As my last batch of birch sap boils away, with a pint of finished syrup in the fridge, I'm asking myself if it was worth it, and mainly coming down on yes, now that it's nearly over.  It's a fascinating product, unlike anything I've tasted before.  It's dark, dark, dark--more like molasses or sorghum syrup than even grade B maple.  And I'm not sure what accounts for this, but it is quite acidic, too, with a spiciness dominated by a menthol or wintergreen note, and a smokiness that may literally be from wood smoke wafting across the surface of the pan as it cooks.  But also, perhaps because of that acidity, it has a fruitiness, almost a wininess, that maple syrup lacks.  At first taste, I must say, it's not immediately likeable--it takes you aback and sits you up straight.  But part of what I like about it is that sense of extremity--that it is difficult to make, not easy to like, and that it requires some thought to determine how best to use it.

Here's what I've done with it so far, and how these preparations turned out:

Birch-cured whitefish gravlax.  I followed the method I used for maple-cured lake trout gravlax (in the book), but:  then I forgot about it in the back of the fridge for over a week.  Oops.  I was afraid it would be spoiled; instead, it is just very, very salty.  But the flavor, other than the oversalting, is good, and the texture is excellent, which I attribute to the birch syrup.  So I'll use it as I would salt cod, probably make something like a brandade, the Provencal dish of salt cod pureed together with potatoes, lots of garlic, olive oil or butter.  Maybe I'll work in some other seasonal things like ramps and watercress.

Pork chops marinated in birch syrup, ramps, and Sichuan pepper.  A couple hours ahead of cooking I brushed the chops with a couple of tablespoons of birch syrup, added chopped ramps, salted and peppered liberally, also a good sprinkling of roasted, ground Sichuan pepper (hua jiao).  On the grill, medium coals, 10 to 12 minutes total--excellent, and the interesting thing was, the birch syrup didn't burn as another sweetener would.  I'll look into this phenomenon further.

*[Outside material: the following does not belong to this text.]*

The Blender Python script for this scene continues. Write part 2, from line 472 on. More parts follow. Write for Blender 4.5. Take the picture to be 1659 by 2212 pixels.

As a salad dressing component, birch syrup (you don't know how many times I've typed bitch while writing this post, and had to correct...) is superb, especially with assertive greens like watercress.  Since it brings both sweetness and acidity, you don't need vinegar or lemon juice in the dressing.  I've simply been mixing the birch, some sunflower oil, a wee bit of mustard, salt and pepper--terrific.  Shown here as the base for pan-fried trout with sauteed ramps and lardons, duck fat potatoes.

You experience the land and the season in a different way when you take up sugaring, and I'm as glad to have done it as I am that it's over.  I probably won't make birch syrup every year, and with three gallons of maple syrup in the pantry, I likely won't have to do as much next year.